Under scrutiny: Google directs billions of dollars of revenue to companies in Bermuda

Britain’s biggest circulation Sunday newspaper has put Bermuda under the spotlight regarding billions of dollars that are sent to the island by internet giant Google.

The Sun on Sunday yesterday published a story about Google directing an estimated $8 billion of profits a year to the island, and noted the company’s only physical presence in Bermuda is a post office box, numbered 666, located at the General Post Office in Hamilton.

The newspaper explained how Google moves money through Ireland and the Netherlands before it reaches Bermuda, where Google Bermuda Unlimited and Google Ireland Holdings are registered at the address of law firm Conyers Dill and Pearman, on Church Street.

A postal delivery worker and a receptionist at the law office were quoted in the article as saying Google did not have an office at that location.

Financial arrangements used by the technology heavyweight to minimise its tax bills have been widely known for many years. Bermuda earns no tax revenue from the billions sent to the island as it has a zero per cent tax rate on corporate profits. However, the international media attention focused on Google’s use of Bermuda has done no good to the island’s reputation.

The Sun on Sunday has an average circulation of about 1.5 million. Details from its story were yesterday also featured by the Mail Online, the internet site of British newspaper the Daily Mail , which is the country’s largest national newspaper website with an average of 14.6 million unique daily users.

Meanwhile, a story in another British newspaper, The Observer , said Britain is lobbying the European Union to remove Bermuda from a blacklist of tax havens.

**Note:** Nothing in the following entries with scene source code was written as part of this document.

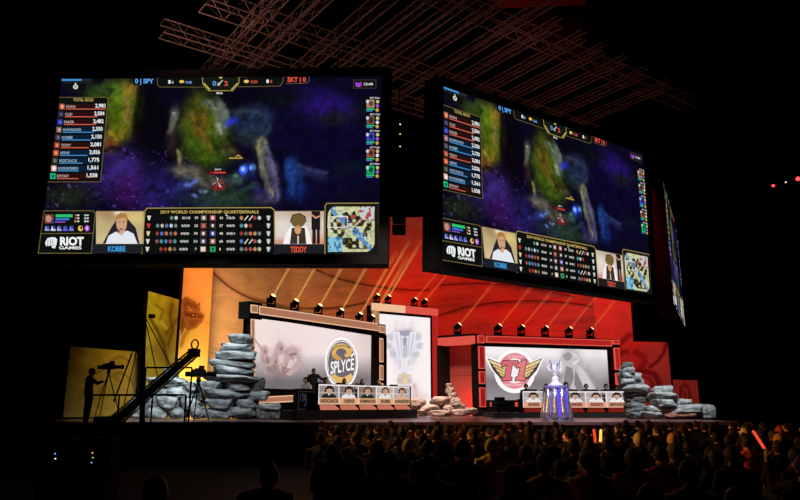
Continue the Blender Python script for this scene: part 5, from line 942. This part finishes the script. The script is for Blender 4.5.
for f, nm, wh in ((DA, 'oval-crest', ('next to the podium', 'second from the podium', 'middle one', 'second from the tower', 'next to the tower')), (DB, 'winged-crest', ('nearest the doorway', 'second from the doorway', 'middle one', 'second from the rocks', 'nearest the rocks'))):
    for i in range(5):
        if f is DA and i == 0: continue
        P = f.w((i + .5) * f.L / 5 - (.02 if f is DA else 0), 1.42, 0); lb = f'black swivel chair behind the {nm} desk, {wh[i]}'.replace('second from the podium', 'nearest the podium')
        if c0 is None: c0 = swivel(P, f.rz + pi, lb)
        else: dup(c0, P, f.rz + pi, lb)
SP = at(313.5, 380, 30.6); person('stand', (SP.x, 30.6, RA), pi + .1, 'standing person in dark clothes reaching one arm out behind the podium', None, hair=('short', (22, 20, 20)), top=(48, 46, 48), legs=(24, 24, 26))
HP = at(305.5, 383, 30.1); person('play', (HP.x, 30.25, RA - .02), pi - .2, 'seated person in a white shirt and headphones behind the podium', None, hair=('short', (26, 22, 20)), top=(186, 184, 184), headset=True)
swivel((HP.x, 30.25, RA), pi - .2, 'black swivel chair behind the podium')
# ---- the crowd on the hall floor, seen from behind
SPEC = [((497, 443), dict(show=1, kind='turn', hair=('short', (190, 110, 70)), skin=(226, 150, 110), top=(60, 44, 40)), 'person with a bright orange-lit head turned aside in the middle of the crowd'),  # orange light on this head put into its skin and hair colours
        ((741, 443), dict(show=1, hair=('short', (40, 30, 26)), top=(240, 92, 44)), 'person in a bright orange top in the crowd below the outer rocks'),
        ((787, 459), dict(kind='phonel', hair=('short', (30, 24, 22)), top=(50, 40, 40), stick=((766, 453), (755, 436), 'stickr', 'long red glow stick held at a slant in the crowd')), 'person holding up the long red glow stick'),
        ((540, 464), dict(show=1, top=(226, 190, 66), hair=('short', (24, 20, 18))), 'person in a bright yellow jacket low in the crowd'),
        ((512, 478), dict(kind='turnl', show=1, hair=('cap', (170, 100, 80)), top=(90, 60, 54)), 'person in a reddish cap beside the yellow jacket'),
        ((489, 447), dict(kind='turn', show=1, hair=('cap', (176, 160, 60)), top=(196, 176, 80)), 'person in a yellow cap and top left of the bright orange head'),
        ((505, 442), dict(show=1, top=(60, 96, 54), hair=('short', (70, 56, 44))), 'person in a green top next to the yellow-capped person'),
        ((584, 462), dict(show=1, top=(150, 120, 70), kind='turnl', hair=('short', (50, 38, 28))), 'person in a tan coat near the bottom of the crowd, face turned'),
        ((668, 453), dict(show=1, top=(110, 96, 72), hair=('cap', (90, 96, 66))), 'person in an olive cap and top in the crowd below the narrow rock stack'),
        ((655, 455), dict(top=(120, 50, 46), hair=('short', (30, 24, 22))), 'person in a dark red top beside the olive cap'),
        ((627, 459), dict(show=1, top=(150, 62, 54), hair=('long', (24, 20, 20))), 'long-haired person in a rusty red top in the crowd below the trophy desk end'),
        ((391, 462), dict(show=1, kind='clap', top=(150, 40, 44), hair=('short', (26, 22, 22))), 'person in a red top with both hands raised below the portrait desk'),
        ((357, 468), dict(show=1, kind='clap', top=(70, 46, 36), skin=(226, 150, 100)), 'person holding both hands up high at the dark end of the crowd'),
        ((427, 449), dict(show=1, kind='turn', skin=(236, 190, 160), top=(40, 36, 40)), 'person with a brightly lit pale face turned sideways below the doorway rubble'),
        ((428, 466), dict(show=1, top=(120, 96, 60), hair=('bun', (44, 32, 26))), 'person with a hair bun and olive-brown top near the bottom below the rubble'),
        ((380, 447), dict(hair=('cap', (206, 180, 130)), top=(30, 28, 30)), 'person in a pale cap just under the stage edge below the portrait desk'),
        ((408, 447), dict(hair=('cap', (186, 160, 110)), top=(34, 30, 30)), 'person in a tan cap just under the stage edge below the doorway'),
        ((635, 440), dict(hair=('cap', (196, 176, 130)), top=(40, 34, 36)), 'person in a cream cap in the row under the stage below the narrow rock stack'),
        ((668, 440), dict(hair=('short', (196, 150, 80)), top=(44, 50, 86)), 'blond-haired person in a navy top in the row under the stage'),
        ((740, 434), dict(hair=('cap', (206, 186, 120)), top=(50, 40, 36)), 'person in a straw coloured cap at the outer end of the front row'),
        ((773, 441), dict(hair=('short', (190, 136, 60)), top=(60, 46, 40)), 'golden-haired person beyond the red glow stick'),
        ((775, 431), dict(hair=('cap', (170, 60, 60)), top=(44, 36, 40)), 'person in a red cap at the outer end of the front row'),
        ((679, 474), dict(show=1, top=(150, 120, 60), kind='turn', hair=('short', (30, 24, 20))), 'person in a mustard top at the very bottom of the crowd'),
        ((567, 436), dict(kind='turnl', skin=(230, 170, 140), top=(40, 36, 38)), 'person with a lit face looking aside just below the trophy'),
        ((580, 454), dict(kind='phone', skin=(230, 160, 120), top=(46, 40, 40), stick=((601.8, 447), (602.4, 434), 'sticky', 'yellow glow stick held up in the crowd below the winged-crest desk')), 'person raising two glow sticks, yellow and orange, below the winged-crest desk'),
        ((165, 492), dict(hair=('cap', (150, 132, 50)), top=(24, 22, 22)), 'person in a dull yellow cap alone in the darkest corner of the floor'),
        ((268, 473), dict(kind='lean', top=(96, 62, 36), hair=('short', (120, 84, 50)), skin=(160, 110, 76)), 'brown-haired person in a brown top alone in the dark below the rock stack'),
        ((724, 442), dict(kind='turn', skin=(210, 150, 110), top=(36, 32, 36)), 'person with face turned and lit beside the orange top'),
        ((796, 452), dict(kind='turnl', skin=(200, 130, 110), top=(44, 36, 40)), 'person with turned face at the edge of the crowd')]
HAIRC = {'black-haired': (10, 9, 9), 'brown-haired': (30, 21, 15), 'auburn-haired': (52, 29, 17)}
TOPC = {'black': (14, 14, 15), 'navy': (16, 18, 34), 'charcoal': (28, 28, 31), 'maroon': (44, 18, 20), 'brown': (40, 28, 20), 'dark green': (18, 28, 20)}
HH = 1.25
slots = []
Dr = 5.4
while Dr < 22.5:
    sp = .62 if Dr > 9 else .7; x = gx(322, Dr) + random.uniform(0, .4)
    while x < gx(812, Dr): slots.append([x, Dr + random.uniform(-.16, .16)]); x += sp + random.uniform(0, .16)
    Dr += 1.25 if Dr > 9 else 1.15
used = [None] * len(slots)
for k, ((px, py), kw, lb) in enumerate(SPEC):
    if 'stick' in kw:
        P = onz(*kw['stick'][0], 1.36); slots.append([P.x - (.27 if kw['kind'] == 'phone' else -.27), P.y - .22]); used.append(k); continue
    P = onz(px, py, HH); D = min(max(P.y, 4.9), 22.6); x = gx(px, D)
    best = min((i for i in range(len(slots)) if used[i] is None), key=lambda i: abs(slots[i][0] - x) + abs(slots[i][1] - D))
    if math.dist(slots[best], (x, D)) > .75: slots.append([x, D]); used.append(k)
    else: slots[best] = [x, D]; used[best] = k
okk = [True] * len(slots)
for i in range(len(slots)):
    if used[i] is None:
        for j in range(len(slots)):
            if used[j] is not None and abs(slots[i][0] - slots[j][0]) < .56 and abs(slots[i][1] - slots[j][1]) < .78: okk[i] = False
for i in range(len(slots)):
    if used[i] is not None and 'show' in SPEC[used[i]][1]:
        x, D = slots[i]; p0 = x / D
        for j in range(len(slots)):
            if used[j] is None and -2.6 < slots[j][1] - D < -.2 and abs(slots[j][0] / slots[j][1] - p0) * 717 < 12 + 140 / D: okk[j] = False
ncr = 0
for i, (x, D) in enumerate(slots):
    if not okk[i]: continue
    rz = random.uniform(-.12, .12) - .12 * x / max(D, 1) + (0 if x < 3 else .1); ncr += 1
    if used[i] is not None:
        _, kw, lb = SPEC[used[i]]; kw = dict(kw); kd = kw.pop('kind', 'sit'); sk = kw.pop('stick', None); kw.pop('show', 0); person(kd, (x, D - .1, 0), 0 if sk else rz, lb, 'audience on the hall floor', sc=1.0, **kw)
        if sk:
          for sk, ox in ((sk, 0),) + (((((0, 0), (.6, -10), 'stickr', 'short orange glow stick beside the yellow one')), -.055),) * (sk[2] == 'sticky'):
            a = V3((x + (.258 if kd == 'phone' else -.258) + ox, D - .1 + .345, 1.385)); d = (at(*sk[1], a.y) - at(*sk[0], a.y)); t = thing('glow_stick', sk[3], 'glow stick', a, 0, 'glow sticks in the crowd')
            MB().tube([tuple(d.normalized() * .03), tuple(d * 1.1)], .017, 8, caps='round').obj('lit_tube', M[sk[2]], t); MB().tube([tuple(-d.normalized() * .07), tuple(d.normalized() * .03)], .015, 8, caps='round').obj('grip', M['black'], t)
    else:
        hk = random.choice(list(HAIRC)); tk = random.choice(list(TOPC)); hs = random.choice(('short', 'short', 'short', 'long', 'bun')); kd = random.choice(('sit', 'sit', 'sit', 'lean', 'turn', 'turnl'))
        zone = 'close to the stage' if D > 17 else ('in middle rows' if D > 10 else 'at the back')
        style = {'short': 'short', 'long': 'long', 'bun': 'tied-up'}[hs]; hd_ = {'sit': 'facing the stage', 'lean': 'leaning forward', 'turn': 'with head turned', 'turnl': 'with head turned'}[kd]
        person(kd, (x, D - .1, 0), rz, f'{hk.split("-")[0]} {style} haired person in {tk} top {hd_}, {zone}', 'audience on the hall floor', hair=(hs, HAIRC[hk]), top=TOPC[tk], sc=random.uniform(.94, 1.06), skin=random.choice(((196, 150, 122), (214, 168, 140), (150, 106, 80))))
print('crowd', ncr)

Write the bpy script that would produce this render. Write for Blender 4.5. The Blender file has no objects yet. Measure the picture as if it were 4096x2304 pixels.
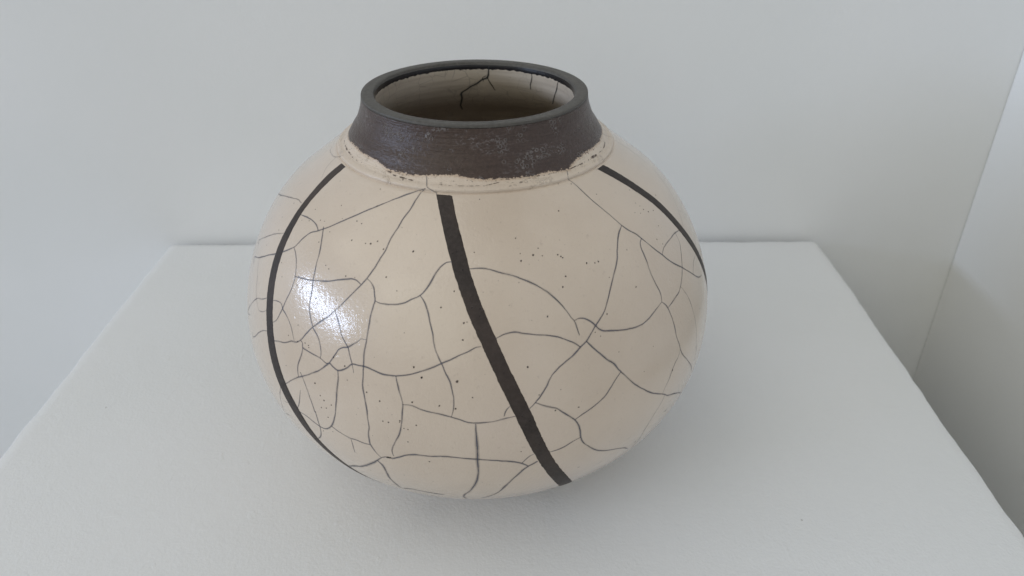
import bpy, bmesh, math, random
from mathutils import Vector, Matrix, noise

scene = bpy.context.scene
COL = scene.collection
random.seed(7)

# ------------------------------------------------------------------ camera
cam_data = bpy.data.cameras.new('camera')
cam = bpy.data.objects.new('camera', cam_data)
COL.objects.link(cam)
right = Vector((0.9999665, 0.0020429, -0.0079286))
up = Vector((0.0056746, 0.5251289, 0.8510038))
back = -Vector((-0.0059020, 0.8510202, -0.5250997))
m3 = Matrix((right, up, back)).transposed()
cam.matrix_world = Matrix.Translation((0.02059, -0.35406, 0.30882)) @ m3.to_4x4()
cam_data.sensor_width = 36.0
cam_data.sensor_fit = 'HORIZONTAL'
cam_data.lens = 3078.43 / 4096 * 36.0
cam_data.clip_start = 0.01
cam_data.clip_end = 50
cam_data.dof.use_dof = True
cam_data.dof.focus_distance = 0.345
cam_data.dof.aperture_fstop = 13.0
scene.camera = cam

# ------------------------------------------------------------------ light
world = bpy.data.worlds.new('World')
scene.world = world
world.use_nodes = True
bg = world.node_tree.nodes['Background']
bg.inputs['Color'].default_value = (0.985, 1.0, 1.015, 1)
bg.inputs['Strength'].default_value = 0.32

def area(name, loc, target, sx, sy, watts, col):
    l = bpy.data.lights.new(name, 'AREA')
    l.shape = 'RECTANGLE'; l.size = sx; l.size_y = sy
    l.energy = watts; l.color = col
    o = bpy.data.objects.new(name, l); COL.objects.link(o)
    o.location = loc
    d = Vector(target) - Vector(loc)
    o.rotation_euler = d.to_track_quat('-Z', 'Y').to_euler()
    return o
# daylight from the window on the left of the room
area('window_light', (-3.86, -1.02, 0.86), (0, 0, 0.12), 2.35, 0.42, 59, (0.60, 0.735, 1.0))
# added fill lamp, high behind the camera's left, to brighten the back wall
area('rear_fill', (-1.5, -3.2, 2.0), (0, 0, 0.1), 3.4, 2.8, 17, (1.0, 0.99, 0.80))
area('overhead_fill', (-1.8, -0.5, 3.0), (0, 0, 0), 4.0, 3.0, 27, (1.0, 0.97, 0.86))  # added broad overhead fill, balances plinth tone and the shadow under the vase

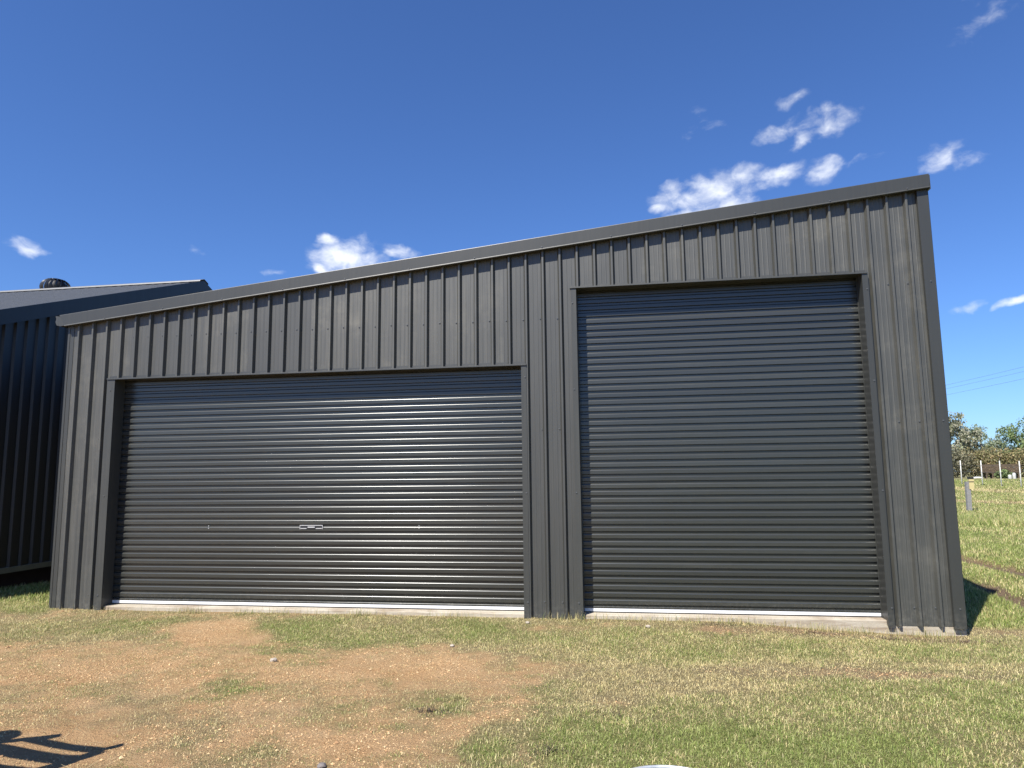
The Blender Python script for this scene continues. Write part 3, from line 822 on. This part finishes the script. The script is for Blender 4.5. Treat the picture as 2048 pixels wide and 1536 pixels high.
# dry straw stems lying flat
N = 900
x = RNG.uniform(2.0, 8.0, N); y = RNG.uniform(-4.4, -.6, N); n = N
a = RNG.uniform(0, 6.28, n); Ls = RNG.uniform(.03, .11, n); z = height(x, y) + .004
d = np.stack([np.cos(a), np.sin(a), 0 * a], -1); pw = np.stack([-np.sin(a), np.cos(a), 0 * a], -1) * .0011
b0 = np.stack([x, y, z], -1); b1 = b0 + d * Ls[:, None] + np.array([0, 0, .006])
b0 = b0 - np.array([0, 0, .004])
V = np.stack([b0 - pw, b0 + pw, b1 + pw, b1 - pw], 1).reshape(-1, 3)
me = bpy.data.meshes.new('straw'); fastmesh(me, V, np.arange(n * 4), np.arange(n) * 4, np.full(n, 4), False)
setcol(me, 'col', np.repeat(np.array([[.55, .46, .28]]) * RNG.uniform(.6, 1.2, (n, 1)), 4, 0))
tag(link('straw', me, m_grass), 'dry straw stems lying on the ground', 'straw', kind='stuff')

def gz(x, y): return float(height(np.array([x]), np.array([y]))[0])
# loose stones
def stone(x, y, r, mat, label):
    b = bmesh.new(); bmesh.ops.create_icosphere(b, subdivisions=2, radius=r)
    for v in b.verts:
        v.co *= random.uniform(.82, 1.15); v.co.z *= .65
    me = bpy.data.meshes.new('stone'); b.to_mesh(me); b.free()
    tag(link('stone', me, mat, None, (x, y, gz(x, y) + r * .35)), label, 'stone', 'loose stones on the ground')
stone(4.873, -3.76, .026, m_stoned, 'dark grey stone in the dirt at the bottom edge')
stone(4.93, -1.02, .022, m_stone, 'white pebble in the green grass before the wide door')
stone(6.72, -.25, .026, m_stone, 'pale stone by the slab before the tall door')
stone(5.52, -.22, .024, m_stone, 'pale yellow stone at the foot of the middle pier')
stone(3.55, -1.72, .030, m_stone, 'flat pale stone on the orange gravel')
# dark dead tufts
tx = []; ty = []
for (x, y, k) in ((5.22, -2.83, 120), (6.42, -2.75, 60), (6.08, -3.42, 110), (1.2, -2.6, 60), (9.0, -.22, 420), (9.6, -.25, 420), (8.3, -.18, 300), (7.4, -.12, 200)):
    r = np.abs(RNG.normal(0, .06, k)); a = RNG.uniform(0, 6.28, k); tx.append(x + r * np.cos(a) * (1.4 if k < 130 else 5.0)); ty.append(y + r * np.sin(a) * .8)
tx = np.concatenate(tx); ty = np.minimum(np.concatenate(ty), .02); n = len(tx)
blades('dead_grass', tx, ty, height(tx, ty), RNG.uniform(.02, .05, n), np.full(n, .004), np.abs(RNG.normal(.9, .3, n)), np.where((ty > -.6)[:, None], np.array([[.20, .15, .10]]), np.array([[.07, .055, .045]])) * RNG.uniform(.5, 1.7, (n, 1)), 'dark dead grass in small tufts')

# galvanised rim lying in the grass at the very bottom of the picture
ring = MB()
RC = (6.70, -3.985)
zr = gz(*RC)
prof = [(.300, .0), (.300, .052), (.304, .058), (.304, .064), (.300, .068), (.293, .066), (.291, .058), (.292, .0)]
ring.lathe(prof, 64, (0, 0, 0))
tag(link('steel_hoop', ring.mesh('steel_hoop'), m_galv, None, (RC[0], RC[1], zr - .005)), 'pale galvanised steel hoop lying in green grass, cut off by bottom edge', 'hoop')

# ------------------------------------------------------------------ paddock behind, right
px_, py_ = 19.79, 22.69
pz = gz(px_, py_)
t = empty('timber_post', (px_, py_, pz), 'grey timber post with yellow and black marker standing in the grass', 'post')
q = MB(); q.beam((-.05, 0, -.3), (-.02, 0, 1.12), .15, .15); q.build('post', m_post, t)
q = MB(); q.box(.0, .17, -.10, .02, .83, 1.10); q.box(.0, .17, -.10, .02, 1.13, 1.22); q.build('marker', m_yell, t)
q = MB(); q.box(-.005, .175, -.105, .025, 1.101, 1.129); q.box(-.005, .175, -.105, .025, 1.221, 1.29); q.build('marker_band', m_black, t)
posts = [(26.9, 45.4), (27.61, 41.35), (28.05, 39.7), (28.40, 38.25), (28.75, 36.85), (29.1, 35.4)]
fence = empty('wire_fence', (28.2, 40.0, gz(28.2, 40)), 'white post and wire fence across the paddock', 'fence')
FO = Vector(fence.location)
for (x, y) in posts:
    z = gz(x, y); q = MB(FO); q.tube([(x, y, z - .3), (x + .02, y, z + 1.5)], .030, 8); q.build('fence_post', m_wpost, fence)
for h in (.35, .8, 1.2):
    q = MB(FO); q.tube([(x, y - .035, gz(x, y) + h) for x, y in posts], .006, 4, False); q.build('fence_wire', m_wire, fence)

def rack(x, y, w, label):
    z = gz(x, y)
    t = empty('timber_rack', (x, y, z), label, 'feed rack', 'slatted timber racks behind the fence', rz=rad(-8))
    for i in range(5):
        for yy in (-.5, .5):
            q = MB(); zz = .55 + i * .145
            q.box(-w / 2, w / 2, yy - .02, yy + .02, zz, zz + .115); q.build('slat', m_brown, t)
    for sx in (-.42, -.05, .32):
        q = MB(); q.beam((w * sx, -.52, -.1), (w * sx + .1, -.46, .56), .09, .09); q.build('leg', m_brown, t)
        q = MB(); q.beam((w * sx + .25, .5, -.1), (w * sx + .1, .46, .56), .09, .09); q.build('leg', m_brown, t)
    q = MB(); q.box(-w / 2, w / 2, -.5, .5, .50, .548); q.build('deck', m_brown, t)
rack(38.95, 62.0, 1.25, 'left smaller brown slatted rack on legs behind the white fence')
rack(40.45, 62.0, 1.62, 'right longer brown slatted rack on legs behind the white fence')
def wobj(x, y, h, r, label):
    q = MB(); q.lathe([(0, h), (r * .5, h), (r * .62, h * .93), (r * .95, h * .86), (r, h * .8), (r, h * .06), (r * .92, 0)], 12, (0, 0, 0))
    q.lathe([(r * 1.02, h * .5), (r * 1.05, h * .52), (r * 1.02, h * .55)], 12, (0, 0, 0))
    tag(link('white_drum', q.mesh('white_drum'), m_wobj, None, (x, y, gz(x, y) - .02)), label, 'drum', 'white drums behind the fence')
wobj(38.05, 57.0, .36, .13, 'shorter white drum below the longer brown rack')
wobj(38.38, 57.0, .52, .13, 'taller white drum below the longer brown rack')
q = MB(); b0 = MB()
prof = [(-.42, 0), (-.4, .06), (-.25, .11), (-.05, .15), (.2, .13), (.38, .07), (.42, 0)]
for (xa, za), (xb, zb) in zip(prof, prof[1:]):
    for ya, yb in ((-.25, -.15), (-.15, .15), (.15, .25)):
        f = lambda x_, z_, y_: (x_, y_, z_ * (1 if abs(y_) < .2 else .25))
        q.face([f(xa, za, ya), f(xb, zb, ya), f(xb, zb, yb), f(xa, za, yb)], True)
tag(link('white_tarp', q.mesh('white_tarp', .001), m_wobj, None, (36.0, 58.0, gz(36, 58) + .05)), 'low white bundle on the ground left of the brown racks', 'tarp')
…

Google has come under renewed scrutiny in Britain after its parent, Alphabet Inc, last week reached a £130 million ($185 million) settlement with the country’s tax authorities. The deal covers tax payments going back to 2005.

In a Bloomberg report, Sajid Javid, Britain’s business secretary, said the agreement “wasn’t a glorious moment” and he shared “the sense of unfairness” felt by small businesses that are unable to use the tools available to multinational corporations to keep their taxes low. “Work needs to be done” to ensure they pay the correct share, he said.

Peter Barron, Google UK’s head of communications, said it was not a “sweetheart deal”, as some have portrayed it, and added: “Government puts the laws in place, HMRC [HM Revenue and Customs] enforces the laws and we follow the laws. If the laws change, of course we would follow them.”

Mr Javis said Britain has closed more than 40 tax loopholes, signed information exchange deals with other countries and pressed for changes in international rules, and that work needs to continue. He added that the Google deal would help in the drive to change companies’ attitude to taxation.

Last June, Bob Richards, Bermuda’s finance minister, expressed hope that the EU would soon remove the island from its list of uncooperative tax jurisdictions after two of the 11 European nations that had nominated Bermuda for the list, Poland and Latvia, said they no longer tagged the island with a negative rating.

This view was echoed by Ross Webber, the chief executive officer of the Bermuda Business Development Agency, who pointed out that the island has 83 treaty partners, including 41 tax information and exchange agreements, and Model 2 agreements with the US and Britain under the Foreign Account Tax Compliance Act.